ITを本業としない菓子メーカーがバックアップサイトを構築する例はまだ珍しいが、同社はコストを上手に抑えることに成功しており、コスト的にも十分に見合う「普及型」の災害対策のモデルケースとなる可能性を秘めている。
カルビーは、川崎と沖縄のセンター間に、沖縄県が無償で提供している100Mbpsの光ファイバネットワーク「沖縄県情報産業ハイウェイ」を活用。データセンター同士を結ぶネットワークコストを大幅に抑えた。同社がコスト負担しているのは、接続ポイントまでのアクセス回線のみ。また、バックアップセンターの構築には、こなれ始めてきたストレージの仮想化機能を用いることで、既存資産を無駄にすることなく、再利用することを可能にした。

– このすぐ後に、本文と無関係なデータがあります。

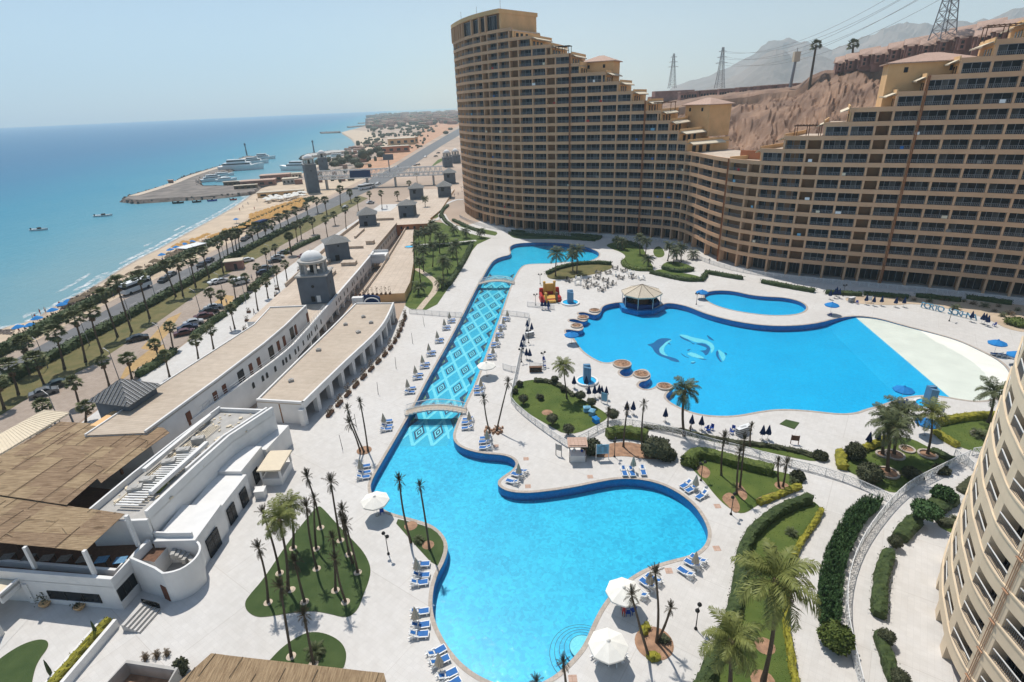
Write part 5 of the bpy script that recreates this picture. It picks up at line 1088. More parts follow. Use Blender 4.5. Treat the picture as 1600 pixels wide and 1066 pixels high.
for i in range(n - 1): fs += [(i, i + 1, n + i + 1, n + i), (2 * n + i + 1, 2 * n + i, 3 * n + i, 3 * n + i + 1), (n + i, n + i + 1, 3 * n + i + 1, 3 * n + i), (i + 1, i, 2 * n + i, 2 * n + i + 1)]
mb.add(vs, fs); link('stair_wall', mb.mesh('stair_wall', M['white']), R)
mb = MB(); mb.wall([V2(-35.6, 46.9), V2(-38.2, 47.0), V2(-39.9, 47.2)], .2, 2, 4.6); link('stair_wall', mb.mesh('stair_wall', M['white']), R)
for i in range(9):
 z = 3.0 - i * .2; a = radians(100 - i * 13); p = sc_ + V2(1.55 * cos(a) - .9 + i * .1, 1.75 * sin(a)); mb = MB(); mb.box((p.x, p.y, z - .3), (.42, 1.5, .6), 0, a + pi / 2 + pi / 2 if i > 3 else .25 - i * .1); link('stair_tread', mb.mesh('stair_tread', M['concrete']), R)
q, d = on_line(wl2, G(277, 912, 1).to_2d()); n = V2(d.y, -d.x); mb = panel(.85, 1.9, .14); link('store_door', mb.mesh('store_door', M['door']), R, (q.x + n.x * .02, q.y + n.y * .02, 0), atan2(d.y, d.x))
# the reed roofs: each woven panel lies on battens and overlaps the next
def reed_roof(px, z, label, u_dir, nu, nv, seed, mats=('thatch', 'thatch2', 'thatch')):
 rr = random.Random(seed); pl = [G(x, y, z).to_2d() for x, y in px]
 if area(pl) < 0: pl.reverse()
 t = thing('reed_roof', label, 'roof'); u = u_dir.normalized(); v = V2(-u.y, u.x); us = [p.dot(u) for p in pl]; vs = [p.dot(v) for p in pl]; u0, u1, v0, v1 = min(us), max(us), min(vs), max(vs)
 def clip(poly_, f):
  out = []
  for i in range(len(poly_)):
   a, b = poly_[i], poly_[(i + 1) % len(poly_)]; fa, fb = f(a), f(b)
   if fa >= 0: out.append(a)
   if (fa >= 0) != (fb >= 0): out.append(a.lerp(b, fa / (fa - fb)))
  return out
 for i in range(nu):
  for j in range(nv):
   a0, a1 = u0 + (u1 - u0) * i / nu, u0 + (u1 - u0) * (i + 1) / nu + .1; b0, b1 = v0 + (v1 - v0) * j / nv, v0 + (v1 - v0) * (j + 1) / nv + .1
   c = pl
   for f in (lambda p: p.dot(u) - a0, lambda p: a1 - p.dot(u), lambda p: p.dot(v) - b0, lambda p: b1 - p.dot(v)):
    c = clip(c, f) if len(c) > 2 else []
   if len(c) < 3 or abs(area(c)) < .15: continue
   dz = z + rr.uniform(-.015, .02) + .01 * ((i + j) % 2); tx, ty = rr.uniform(-.006, .006), rr.uniform(-.006, .006); cx = sum((p for p in c), V2(0, 0)) / len(c); mb = MB()
   tp = [dz + (p.x - cx.x) * tx + (p.y - cx.y) * ty for p in c]; mb.prism([tuple(p) for p in c], [q - .05 for q in tp], tp, 0, 0, True)
   link('reed_panel', mb.mesh('reed_panel', M[rr.choice(mats)]), t)
 mb = MB(); 
 for j in range(nu * 3 + 1):
  if rr.random() < .35: continue
  b = u0 + (u1 - u0) * (j / 3 + rr.uniform(-.1, .1)) / nu; c_ = v0 + (v1 - v0) * (j % 3) / 3; a_, b_ = u * b + v * c_, u * (b + rr.uniform(0, .3)) + v * min(v1, c_ + (v1 - v0) * rr.uniform(.3, .6))
  seg = [a_.lerp(b_, k / 60) for k in range(61)]; run = []
  for p in seg:
   if inside(p, pl): run.append(p)
   elif len(run) > 2: mb.bar((run[0].x, run[0].y, z + .1), (run[-1].x, run[-1].y, z + .07), .045, .04); run = []
   else: run = []
  if len(run) > 2: mb.bar((run[0].x, run[0].y, z + .1), (run[-1].x, run[-1].y, z + .07), .045, .04)
 link('batten', mb.mesh('batten', M['dead']), t)
 for _ in range(int(abs(area(pl)) / 14)):
  for k in range(20):
   p = V2(rr.uniform(min(q.x for q in pl), max(q.x for q in pl)), rr.uniform(min(q.y for q in pl), max(q.y for q in pl))); a = rr.gauss(0, .5) + atan2(u.y, u.x); L_ = rr.uniform(.8, 2.4); q = p + V2(cos(a), sin(a)) * L_
   if inside(p, pl) and inside(q, pl): mb = MB(); mb.bar((p.x, p.y, z + .13), (q.x, q.y, z + .13), .05, .04); link('loose_cane', mb.mesh('loose_cane', M['thatch2']), t); break
 return t
reed_roof([(-70, 836), (0, 848), (133, 861), (195, 803), (104, 790), (-70, 765)], 6.95, 'golden brown reed roof over the dining terrace, nearest the pool deck', V2(1, -.13), 7, 4, 1)
reed_roof([(-70, 763), (104, 789), (152, 748), (158, 755), (212, 714), (265, 676), (255, 668), (94, 659), (0, 712), (-70, 748)], 7.15, 'larger greyish brown reed roof behind the dining terrace', V2(1, -.13), 8, 6, 2, mats=('thatch', 'thatch', 'thatch2'))
mb = MB()      # posts, beams and dark room under the reed
for x, y in ((-64, 58), (-58, 62), (-52, 60), (-60, 50), (-55, 47), (-66, 52)): mb.box((x, y, 5.0), (.25, .25, 3.8))
link('inner_post', mb.mesh('inner_post', M['wood']), R)
mb = MB(); mb.wall([V2(-65.5, 66), V2(-66.5, 46)], .3, 0, 6.3); mb.wall([V2(-49, 65), V2(-65.5, 67)], .3, 0, 6.6); link('rear_wall', mb.mesh('rear_wall', M['white']), R)
reed_roof([(264, 1080), (330, 1021), (600, 1052), (612, 1100), (270, 1140)], 3.3, 'reed roof of the hut at the bottom edge', V2(1, -.1), 7, 2, 5, mats=('thatchv',))
t = thing('reed_hut', 'timber posts carrying the reed roof at the bottom edge', 'hut')
for x, y in ((335, 1030), (420, 1040), (510, 1049), (592, 1058)): p = G(x, y, 3.2); mb = MB(); mb.box((p.x, p.y - .3, 1.6), (.2, .2, 3.2)); link('post', mb.mesh('post', M['wood']), t)
# ---- dining tables under the reed roof edge
for i, x in enumerate((8, 42, 70, 98, 128, 157, 186)):
 p = G(x, 872 + (x - 8) * .03, fz + .75); t = thing('dining_table', f'{"blue" if i > 4 else "grey"} topped square dining table, {nth(i)} from the left edge under the reed roof', 'table', (p.x, p.y + .2, fz), .13, 'dining tables on the terrace')
 mb = MB(); mb.box((0, 0, .74), (1.15, .95, .05)); link('tabletop', mb.mesh('tabletop', M['fountain'] if i > 4 else M['grayfurn']), t)
 for sx in (-.5, .5):
  for sy in (-.4, .4): mb = MB(); mb.box((sx, sy, .36), (.06, .06, .72)); link('leg', mb.mesh('leg', M['black']), t)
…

これらにより、通常のバックアップサイトの新規構築に比べると、3分の1という低コストで、復旧までに掛かる時間RTO4時間を達成している。
バックアップセンターのカットオーバーに合わせて沖縄入りしたカルビーの中田康雄社長は、沖縄県庁を表敬訪問し「これで枕を高くして寝られる」と経営のトップの気持ちを表現。CEOとCIOを兼ねる中田社長の言葉と考えると「(普通の経営者の言葉以上に)一層、重い言葉として受け取れる」と、システム構築を担当した日本HPの営業担当者は感想を話した。
カルビーは日本全国に地域カンパニーを抱える。ERPパッケージを導入したことをきっかけに、データセンターを川崎の1カ所に集約した。「データセンター内では、バックアップや二重化などを行ってきたものの、データセンターが被災すれば、全国の業務が一斉に停まれかねない」(カルビー、フィールドサポートセンター情報システム運用チームの西村良彦氏)というリスクを抱えてきた。沖縄のバックアップサイトが稼働したことで、災害による事業停止のリスクを大幅に下げられるようになったわけだ。
このプロジェクトを担当した日本HPのITコンサルティング本部コアソリューション部グループ長の鬼山浩樹氏は「同社のケースは、コスト的に手が出せなかった企業にとって模範となる」と話す。ITベンダーサイドにもこのような実現性の高い「普及型」のノウハウが蓄積されてきている。